§ **Given instruction**
Within the records below, find each line that holds the string "script", then copy it.
━━━ Given information ━━━
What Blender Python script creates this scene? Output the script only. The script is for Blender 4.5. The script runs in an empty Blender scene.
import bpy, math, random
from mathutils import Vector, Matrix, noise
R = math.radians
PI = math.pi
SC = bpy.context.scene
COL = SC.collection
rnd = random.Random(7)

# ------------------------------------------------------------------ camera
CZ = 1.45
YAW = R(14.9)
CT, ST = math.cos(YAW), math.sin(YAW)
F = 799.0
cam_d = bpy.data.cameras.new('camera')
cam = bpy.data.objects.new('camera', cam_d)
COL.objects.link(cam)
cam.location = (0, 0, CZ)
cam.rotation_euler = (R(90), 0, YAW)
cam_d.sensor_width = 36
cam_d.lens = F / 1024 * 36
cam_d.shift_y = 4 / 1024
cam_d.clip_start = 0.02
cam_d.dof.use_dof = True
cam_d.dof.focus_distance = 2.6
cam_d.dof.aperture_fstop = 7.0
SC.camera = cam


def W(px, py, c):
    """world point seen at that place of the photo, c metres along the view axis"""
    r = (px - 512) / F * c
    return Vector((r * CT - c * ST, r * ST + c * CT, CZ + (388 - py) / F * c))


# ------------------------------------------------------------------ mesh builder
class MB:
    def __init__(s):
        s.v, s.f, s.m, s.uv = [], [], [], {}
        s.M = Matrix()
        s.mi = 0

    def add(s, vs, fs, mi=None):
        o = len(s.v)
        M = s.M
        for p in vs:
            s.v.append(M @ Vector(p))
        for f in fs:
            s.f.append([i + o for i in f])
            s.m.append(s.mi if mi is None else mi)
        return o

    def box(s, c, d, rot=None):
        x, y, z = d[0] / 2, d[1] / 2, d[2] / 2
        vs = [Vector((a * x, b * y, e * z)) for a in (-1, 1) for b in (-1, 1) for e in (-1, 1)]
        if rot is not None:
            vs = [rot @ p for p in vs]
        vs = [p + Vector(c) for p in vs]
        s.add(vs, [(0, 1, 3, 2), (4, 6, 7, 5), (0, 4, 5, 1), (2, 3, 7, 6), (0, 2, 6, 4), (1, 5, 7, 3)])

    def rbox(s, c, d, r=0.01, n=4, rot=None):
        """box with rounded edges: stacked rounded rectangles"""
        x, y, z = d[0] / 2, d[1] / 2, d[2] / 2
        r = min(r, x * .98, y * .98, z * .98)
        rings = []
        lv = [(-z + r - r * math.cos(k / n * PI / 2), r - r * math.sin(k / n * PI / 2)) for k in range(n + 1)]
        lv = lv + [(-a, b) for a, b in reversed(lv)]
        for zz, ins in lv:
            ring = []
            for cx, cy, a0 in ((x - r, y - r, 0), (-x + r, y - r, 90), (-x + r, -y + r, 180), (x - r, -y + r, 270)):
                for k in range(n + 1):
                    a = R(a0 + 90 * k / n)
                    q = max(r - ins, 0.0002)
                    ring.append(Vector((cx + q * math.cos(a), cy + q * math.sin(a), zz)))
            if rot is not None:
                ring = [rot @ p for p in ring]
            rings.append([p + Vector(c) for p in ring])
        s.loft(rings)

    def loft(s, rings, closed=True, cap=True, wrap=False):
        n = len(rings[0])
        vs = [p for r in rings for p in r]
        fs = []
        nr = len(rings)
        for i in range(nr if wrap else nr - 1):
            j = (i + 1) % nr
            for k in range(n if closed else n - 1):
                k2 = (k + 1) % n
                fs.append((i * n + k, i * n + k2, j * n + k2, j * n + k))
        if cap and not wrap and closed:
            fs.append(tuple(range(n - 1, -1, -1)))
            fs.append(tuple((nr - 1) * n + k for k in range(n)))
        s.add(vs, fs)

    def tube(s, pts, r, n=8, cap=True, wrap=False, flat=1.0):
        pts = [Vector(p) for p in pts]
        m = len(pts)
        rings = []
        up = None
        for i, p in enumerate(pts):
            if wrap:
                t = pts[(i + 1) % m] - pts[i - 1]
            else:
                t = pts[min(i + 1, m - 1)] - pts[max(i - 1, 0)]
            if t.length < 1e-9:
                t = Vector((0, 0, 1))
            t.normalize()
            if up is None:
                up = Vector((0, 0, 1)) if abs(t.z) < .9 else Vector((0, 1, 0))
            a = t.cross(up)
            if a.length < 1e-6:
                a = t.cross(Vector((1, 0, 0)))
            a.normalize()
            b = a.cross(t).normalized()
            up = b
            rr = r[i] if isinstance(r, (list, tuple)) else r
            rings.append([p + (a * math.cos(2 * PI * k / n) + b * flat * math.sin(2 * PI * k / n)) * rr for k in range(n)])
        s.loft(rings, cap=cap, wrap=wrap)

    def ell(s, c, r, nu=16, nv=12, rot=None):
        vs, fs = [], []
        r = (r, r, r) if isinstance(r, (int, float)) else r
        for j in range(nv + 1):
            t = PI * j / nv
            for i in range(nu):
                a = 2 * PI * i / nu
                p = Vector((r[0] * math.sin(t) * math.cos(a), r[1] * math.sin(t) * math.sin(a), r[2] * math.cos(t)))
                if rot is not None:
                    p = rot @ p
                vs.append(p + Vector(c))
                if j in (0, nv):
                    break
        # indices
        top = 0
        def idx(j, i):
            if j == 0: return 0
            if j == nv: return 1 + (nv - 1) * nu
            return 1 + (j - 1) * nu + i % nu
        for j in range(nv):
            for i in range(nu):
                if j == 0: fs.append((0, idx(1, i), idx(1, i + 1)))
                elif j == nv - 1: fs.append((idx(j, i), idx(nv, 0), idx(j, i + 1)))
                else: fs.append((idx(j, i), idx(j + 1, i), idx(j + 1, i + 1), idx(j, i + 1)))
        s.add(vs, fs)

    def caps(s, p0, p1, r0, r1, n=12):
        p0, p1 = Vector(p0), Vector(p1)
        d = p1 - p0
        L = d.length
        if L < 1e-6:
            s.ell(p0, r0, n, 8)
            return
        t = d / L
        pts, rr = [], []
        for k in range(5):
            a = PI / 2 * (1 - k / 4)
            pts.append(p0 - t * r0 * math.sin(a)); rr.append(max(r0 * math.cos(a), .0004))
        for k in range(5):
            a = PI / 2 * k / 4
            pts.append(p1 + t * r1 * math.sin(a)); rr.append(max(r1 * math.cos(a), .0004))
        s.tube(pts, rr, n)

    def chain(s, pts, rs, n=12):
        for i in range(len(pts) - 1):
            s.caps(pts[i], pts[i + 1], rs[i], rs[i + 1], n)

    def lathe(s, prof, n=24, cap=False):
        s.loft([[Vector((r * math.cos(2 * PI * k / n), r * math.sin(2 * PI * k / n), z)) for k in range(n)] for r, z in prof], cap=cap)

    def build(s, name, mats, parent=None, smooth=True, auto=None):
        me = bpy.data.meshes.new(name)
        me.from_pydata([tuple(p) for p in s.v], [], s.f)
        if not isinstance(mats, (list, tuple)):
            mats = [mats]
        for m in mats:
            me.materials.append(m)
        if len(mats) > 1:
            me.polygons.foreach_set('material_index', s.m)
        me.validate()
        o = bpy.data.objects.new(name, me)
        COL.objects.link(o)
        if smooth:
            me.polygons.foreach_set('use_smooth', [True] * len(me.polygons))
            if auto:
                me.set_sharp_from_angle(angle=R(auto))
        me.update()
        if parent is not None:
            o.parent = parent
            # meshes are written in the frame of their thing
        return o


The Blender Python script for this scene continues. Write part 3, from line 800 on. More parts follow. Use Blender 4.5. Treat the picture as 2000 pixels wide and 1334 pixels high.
━━━
§ **Exercise answer**
What Blender Python script creates this scene? Output the script only. The script is for Blender 4.5. The script runs in an empty Blender scene.
The Blender Python script for this scene continues. Write part 3, from line 800 on. More parts follow. Use Blender 4.5. Treat the picture as 2000 pixels wide and 1334 pixels high.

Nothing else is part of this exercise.